▸ DATA EXTRACT:
○ ○ ○ ○ ○ ○ ○

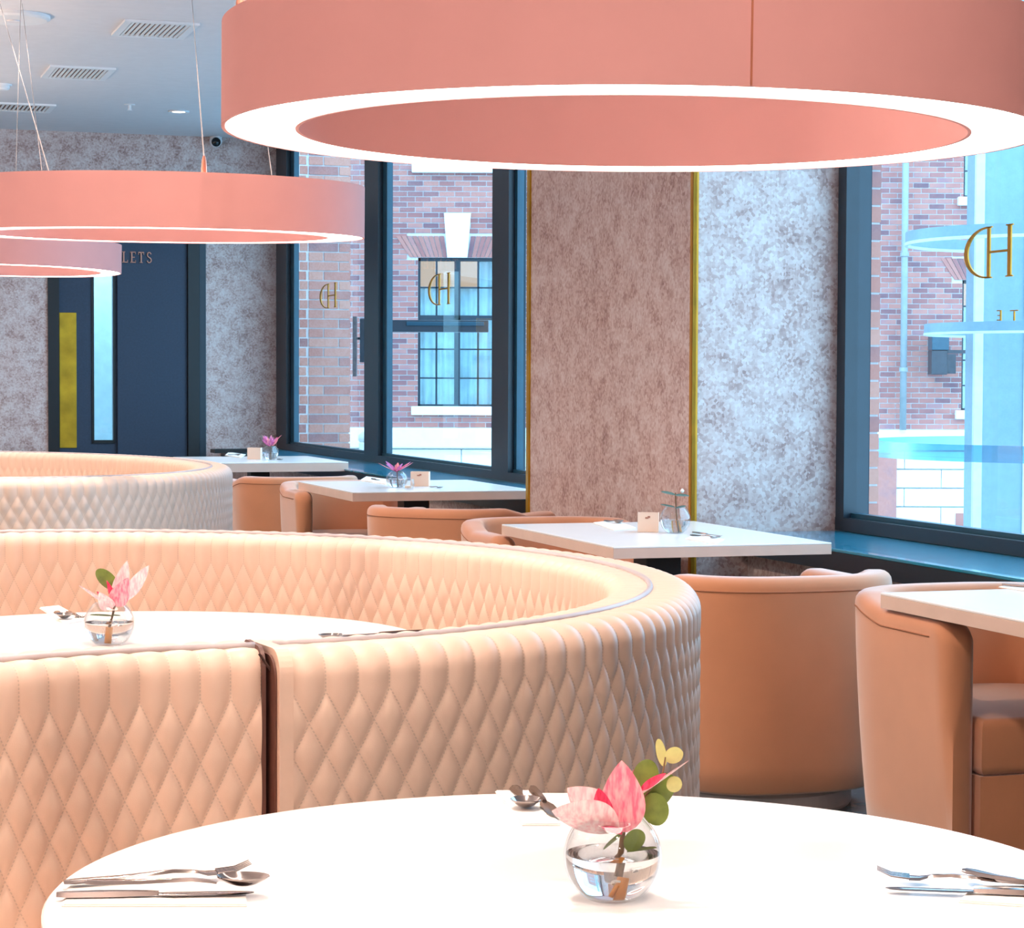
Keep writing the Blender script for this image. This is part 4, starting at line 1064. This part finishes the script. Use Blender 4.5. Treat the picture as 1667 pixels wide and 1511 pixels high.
obj('post', MB().box(-.1, .1, -.1, .1, -2, .62, .01), M['stone'], o); obj('cap', MB().lathe([(0, .74), (.06, .73), (.11, .69), (.115, .64), (.10, .621), (0, .621)], 24), M['stone'], o, smooth=True)
# bracket and projecting sign board
def sign_board():
    Y = 20.0
    r = empty('projecting_sign', (0, 0, 0), 0, 'dark projecting sign board on a wall bracket outside the left window', 'sign')
    def bx(x0, y0, x1, y1, Y0, Y1, name, m):
        a = onY(x0, y0, Y); c = onY(x1, y1, Y); obj(name, MB().box(a[0], c[0], Y0, Y1, c[1], a[1], .004), m, r)
    bx(574, 515, 580, 613, Y + .0, Y + .12, 'wall_plate', M['sign_dark']); bx(580, 549, 586, 553, Y + .02, Y + .08, 'arm', M['sign_dark']); bx(586, 519, 604, 590, Y - .02, Y + .10, 'arm_box', M['sign_dark'])
    bx(604, 521, 795, 541, Y - .05, Y + .14, 'board', M['sign_dark'])
    bx(662, 524, 788, 531, Y - .06, Y - .0505, 'board_face', M['frame_teal'])
    return r
sign_board()
# brick reveal of the right window
wq1, wq2 = onu(1410, 560, 8.63)[0], onu(1426, 560, 8.63)[0]
QR = empty('brick_quoin', (0, 0, 0), PS, 'narrow column of brick ends just outside the right-hand window frame', 'brick column')
obj('core', MB().box(wq1 + .003, wq2 - .002, 8.602, 10.4, -0.5, 4.2), M['mortar'], QR)
bricks_grid(QR, wq1, wq2, 0.66, 3.7, 8.625, wq2 - wq1 + .009, 0.0752, 0.009, M['brick_near'], 0.03, stagger=False, limit=60, jitter=.003)

# opposite building
FY = 33.0
OB = empty('brick_building', (0, 0, 0), 0, 'red brick building across the street with multi-pane windows and white stone base', 'building')
def fx(px): return onY(px, 600, FY)[0]
def fz(py): return onY(833, py, FY)[1]
bz0 = fz(697)
wins = [  # x0,x1 px, y0,y1 px
    (680, 808, 420, 662), (680, 808, 40, 268), (1565, 1693, 453, 665), (1565, 1693, 90, 318), (1120, 1248, 430, 662), (240, 368, 420, 662)]
holes = [(fx(a), fx(c), fz(e), fz(d)) for a, c, d, e in wins]
arch = [(fx(a) - .16, fx(c) + .16, fz(d), fz(d) + .32) for a, c, d, e in wins]
ws_ = MB()
# mortar wall with holes: build as column strips
xs = sorted(set([-9, 16] + [h[0] for h in holes] + [h[1] for h in holes])); 
for i in range(len(xs) - 1):
    xm = (xs[i] + xs[i + 1]) / 2; hs = sorted([(h[2], h[3]) for h in holes if h[0] < xm < h[1]]); z = bz0
    for (a, c) in hs: ws_.box(xs[i], xs[i + 1], FY, FY + .3, z, a); z = c
    ws_.box(xs[i], xs[i + 1], FY, FY + .3, z, 9.5)
obj('wall', ws_, M['mortar'], OB)
cx0, cx1 = fx(625), fx(800)
def vis(c):
    mx = (c[0] + c[1]) / 2; mz = (c[2] + c[3]) / 2
    in1 = cx0 <= mx <= cx1 and fz(697) <= mz <= fz(270)
    return (0 if in1 else 1, abs(mx - fx(640)) + (0 if mz > fz(560) else 0) * .1)
bricks_grid(OB, -6.5, 12.0, bz0 + .01, 6.2, FY, 0.235, 0.078, 0.013, M['brick'], 0.010, limit=300, pick=vis, holes=holes + arch, jitter=.004)
for wi, (a, c, d, e) in enumerate(wins):
    x0, x1, z0, z1 = holes[wi]; wdt = x1 - x0; hh = z1 - z0
    fr = MB(); t = .035
    fr.box(x0, x0 + t, FY + .06, FY + .1, z0, z1).box(x1 - t, x1, FY + .06, FY + .1, z0, z1).box(x0, x1, FY + .06, FY + .1, z1 - .05, z1).box(x0, x1, FY + .06, FY + .1, z0, z0 + .03)
    xm = (x0 + x1) / 2; zt = z1 - hh * .40
    fr.box(xm - .045, xm + .045, FY + .055, FY + .1, z0, z1).box(x0, x1, FY + .055, FY + .1, zt - .04, zt + .03)
    wf = obj('window_frame', fr, M['frame'], OB)
    gb = MB()
    for xx in (x0 + wdt * .235, x1 - wdt * .235): gb.box(xx - .014, xx + .014, FY + .07, FY + .09, z0, z1)
    for zz in (z1 - hh * .20, z0 + hh * .385, z0 + hh * .19): gb.box(x0, x1, FY + .07, FY + .09, zz - .011, zz + .011)
    obj('glazing_bar', gb, M['frame'], wf)
    obj('pane', MB().box(x0, x1, FY + .10, FY + .105, z0, z1), M['glass'], wf)
    # curtains with folds behind the glass
    cu = MB(); n = 60
    vs = []; fs = []
    for i in range(n + 1):
        x = x0 - .1 + (wdt + .2) * i / n; y = FY + .34 + .035 * math.sin(i * 1.25) + .01 * math.sin(i * 3.1); vs += [(x, y, z0 - .1), (x, y, z1 + .1)]
    for i in range(n): fs.append((i * 2, i * 2 + 2, i * 2 + 3, i * 2 + 1))
    cu.add(vs, fs); obj('curtain', cu, M['curtain'], wf, smooth=True, fixn=False)
    if wi in (0, 2):
        obj('blind', MB().box(x0 + .03, xm + wdt * .25, FY + .22, FY + .24, z1 - hh * .19, z1), M['cream_glow'], wf)
    # sill, keystone, flat-arch bricks
    obj('window_ledge', MB().box(x0 - .09, x1 + .09, FY - .12, FY + .05, z0 - .13, z0 - .002, .008), M['stone'], OB)
    obj('keystone', MB().wprism([(xm - .15, z1 + .002), (xm + .15, z1 + .002), (xm + .20, z1 + .66), (xm - .20, z1 + .66)], FY - .05, FY + .05), M['stone'], OB)
    ab = []
    for sgn in (-1, 1):
        for k in range(9):
            e0 = xm + sgn * (.155 + k * .062); e1 = e0 + sgn * .053; sl = .30 * (abs(e0 - xm)) ; sl1 = .30 * abs(e1 - xm)
            P4 = [(e0, z1 + .004), (e1, z1 + .004), (e1 + sgn * sl1, z1 + .32), (e0 + sgn * sl, z1 + .32)]
            if sgn < 0: P4 = [P4[1], P4[0], P4[3], P4[2]]
            if wi == 0: obj('arch_brick', MB().wprism(P4, FY - .022, FY), M['brick'], OB)
            else: ab.append(P4)
    if ab:
        m_ = MB()
        for P4 in ab: m_.wprism(P4, FY - .022, FY)
        obj('arch_brickwork', m_, M['brick'], OB, kind='stuff')
# stone string course and rusticated base
obj('string_course', MB().box(-9, 16, FY - .18, FY + .1, bz0 - .30, bz0 - .002, .02), M['stone'], OB)
zz = bz0 - .31; k = 0
while zz > -3.2:
    x = -9 + (0 if k % 2 else .55)
    while x < 16:
        xa, xb = x, x + 1.09
        if not (xa < fx(1580) + .0 and xb > fx(1556) and zz < fz(832)):
            obj('base_stone', MB().box(xa, xb, FY - .10, FY - .0, zz - .27, zz - .01, .012), M['stone'], OB)
        x += 1.1
    zz -= .28; k += 1
obj('base_wall', MB().box(-9, 16, FY, FY + .3, -3.2, bz0 - .31), M['stone'], OB)
obj('base_brick_panel', MB().box(fx(1424), fx(1459), FY - .14, FY - .101, -3.2, bz0 - .31), M['brick'], OB)
obj('base_opening', MB().box(fx(1556), fx(1580), FY - .135, FY - .101, -3.2, fz(832)), M['brick'], OB)
# drain pipe
px_ = fx(1466)
dp = empty('drain_pipe', (px_, FY - .25, 0), 0, 'grey vertical drain pipe on the brick building, seen through the right-hand window', 'drain pipe')
obj('pipe', MB().tube([(0, 0, bz0), (0, 0, 3), (0, 0, 9)], .05, 12), M['street'], dp, smooth=True)
for z in (1.5, 3.2, 4.9): obj('bracket', MB().lathe([(.052, z), (.065, z), (.065, z + .06), (.052, z + .06)], 16, closed=True), M['street'], dp)
# wall lamp on the facade, right window
a = onY(1515, 543, FY - .4); c = onY(1540, 610, FY - .4); e = onY(1588, 570, FY - .4)
r = empty('wall_lamp', (0, 0, 0), 0, 'dark box lamp on an arm, outside the right-hand window against the bricks', 'outdoor lamp')
obj('lamp_box', MB().box(a[0], c[0], FY - .5, FY - .2, c[1], a[1] - .25, .01), M['sign_dark'], r); obj('lamp_hood', MB().box(a[0], c[0] + .02, FY - .52, FY - .19, a[1] - .245, a[1], .01), M['frame_teal'], r)
obj('arm', MB().box(c[0], e[0], FY - .4, FY - .34, e[1] - .05, e[1]), M['sign_dark'], r); obj('arm_joint', MB().box(c[0], c[0] + .14, FY - .42, FY - .32, e[1] - .35, e[1] - .06), M['sign_dark'], r); obj('wall_arm', MB().box(e[0] - .06, e[0], FY - .339, FY - .03, e[1] - .06, e[1] + .01), M['sign_dark'], r)
# added column and ring bands, standing in for lamp reflections in the right window
YC = 20.0
x0, x1 = onY(1590, 500, YC)[0], onY(1678, 500, YC)[0]
r = empty('porch_column', ((x0 + x1) / 2, YC, -3.0), 0, 'tall pale blue column with curved horizontal bands outside the right-hand window', 'column')
hwid = (x1 - x0) / 2
obj('shaft', MB().box(-hwid, hwid, 0, hwid * 2, 0, 9, .01), M['porch'], r)
obj('corner_strip', MB().box(-hwid - .02, -hwid + .06, -.02, .05, 0, 9, .004).box(hwid - .06, hwid + .02, -.02, .05, 0, 9, .004), M['porch_edge'], r)
def band(pxl, yt, yb_, R, nm, m, thick=.03):
    a = onY(pxl, yt, YC); zb = onY(pxl, yb_, YC)[1]; cxx = a[0] + R - (x0 + x1) / 2
    o = obj(nm, MB().lathe([(R - thick, zb + 3), (R, zb + 3), (R, a[1] + 3), (R - thick, a[1] + 3)], 96, cxx, hwid, closed=True), m, r); smooth_angle(o, .5); return o
PB = thin_glass('pale_glass_band', (0.35, 0.75, 0.9), .25, .2)
band(1485, 374, 391, 1.3, 'curved_band', M['porch']); band(1484, 391, 396, 1.3, 'band_trim', M['porch_edge'])
band(1516, 526, 541, 1.2, 'curved_band', M['porch']); band(1515, 541, 545, 1.2, 'band_trim', M['porch_edge'])
band(1424, 718, 738, 2.0, 'curved_band', PB); band(1423, 738, 744, 2.0, 'band_trim', PB)
# street
o = obj('street', MB().box(-40, 60, 5, 60, -3.3, -3.2), M['street']); o['kind'] = 'structure'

○ ○ ○ ○ ○ ○ ○

▸ EXERCISE: Write out again exactly the lines from the start of the data above through the line containing "bricks_grid(QR, wq1, wq2, 0.66, 3.7, 8.625, wq2", inclusive, excluding any pictures.

▸ FINAL ANSWER:
Keep writing the Blender script for this image. This is part 4, starting at line 1064. This part finishes the script. Use Blender 4.5. Treat the picture as 1667 pixels wide and 1511 pixels high.
obj('post', MB().box(-.1, .1, -.1, .1, -2, .62, .01), M['stone'], o); obj('cap', MB().lathe([(0, .74), (.06, .73), (.11, .69), (.115, .64), (.10, .621), (0, .621)], 24), M['stone'], o, smooth=True)
# bracket and projecting sign board
def sign_board():
    Y = 20.0
    r = empty('projecting_sign', (0, 0, 0), 0, 'dark projecting sign board on a wall bracket outside the left window', 'sign')
    def bx(x0, y0, x1, y1, Y0, Y1, name, m):
        a = onY(x0, y0, Y); c = onY(x1, y1, Y); obj(name, MB().box(a[0], c[0], Y0, Y1, c[1], a[1], .004), m, r)
    bx(574, 515, 580, 613, Y + .0, Y + .12, 'wall_plate', M['sign_dark']); bx(580, 549, 586, 553, Y + .02, Y + .08, 'arm', M['sign_dark']); bx(586, 519, 604, 590, Y - .02, Y + .10, 'arm_box', M['sign_dark'])
    bx(604, 521, 795, 541, Y - .05, Y + .14, 'board', M['sign_dark'])
    bx(662, 524, 788, 531, Y - .06, Y - .0505, 'board_face', M['frame_teal'])
    return r
sign_board()
# brick reveal of the right window
wq1, wq2 = onu(1410, 560, 8.63)[0], onu(1426, 560, 8.63)[0]
QR = empty('brick_quoin', (0, 0, 0), PS, 'narrow column of brick ends just outside the right-hand window frame', 'brick column')
obj('core', MB().box(wq1 + .003, wq2 - .002, 8.602, 10.4, -0.5, 4.2), M['mortar'], QR)
bricks_grid(QR, wq1, wq2, 0.66, 3.7, 8.625, wq2 - wq1 + .009, 0.0752, 0.009, M['brick_near'], 0.03, stagger=False, limit=60, jitter=.003)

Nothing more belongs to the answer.